Spec. 4 John Flinn returned home from Vietnam in 1969 to vitriol and name-calling. [National Veterans Memorial and Museum photo]

Spc. 4 John Flinn: Prison led to purpose

When Spc. 4 John Flinn arrived back in Akron on Christmas Eve 1969 after serving eight months in Vietnam with the U.S. Army and earning a Purple Heart, he found adjusting to a country in peacetime to be jarring.

From sleeping with his loaded gun, a finger on the trigger, to being called a "baby killer" by strangers at the airport and at school, Flinn, now 70, said he went into hibernation for years about his military service.

Alcohol helped him ignore his past, but it wasn't until Flinn was incarcerated on a rape conviction at the London Correctional Institution from 1978 to 1986 that he realized how valuable his background could be.

Flinn noticed the number of incarcerated Vietnam veterans who weren't receiving benefits or couldn't access resources. So he became the president of the first Vietnam Veterans of America chapter in an Ohio prison.

"It was the first time I looked upon my military career as an asset to help others," Flinn said.

Flinn said his time in prison galvanized him to do more work with veterans.
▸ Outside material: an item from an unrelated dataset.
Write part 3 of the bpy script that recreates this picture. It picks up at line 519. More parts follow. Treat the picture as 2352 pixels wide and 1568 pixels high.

He eventually became a veterans program coordinator for the state and spent years helping veterans find employment. Flinn retired in 2013.

Several years ago, Flinn finally shared his story with historians at the Ohio History Connection for an exhibit on veterans, and eventually with the National Veterans Memorial and Museum.

"Sharing my story gives me a certain calmness, acceptance and peace with it," Flinn said.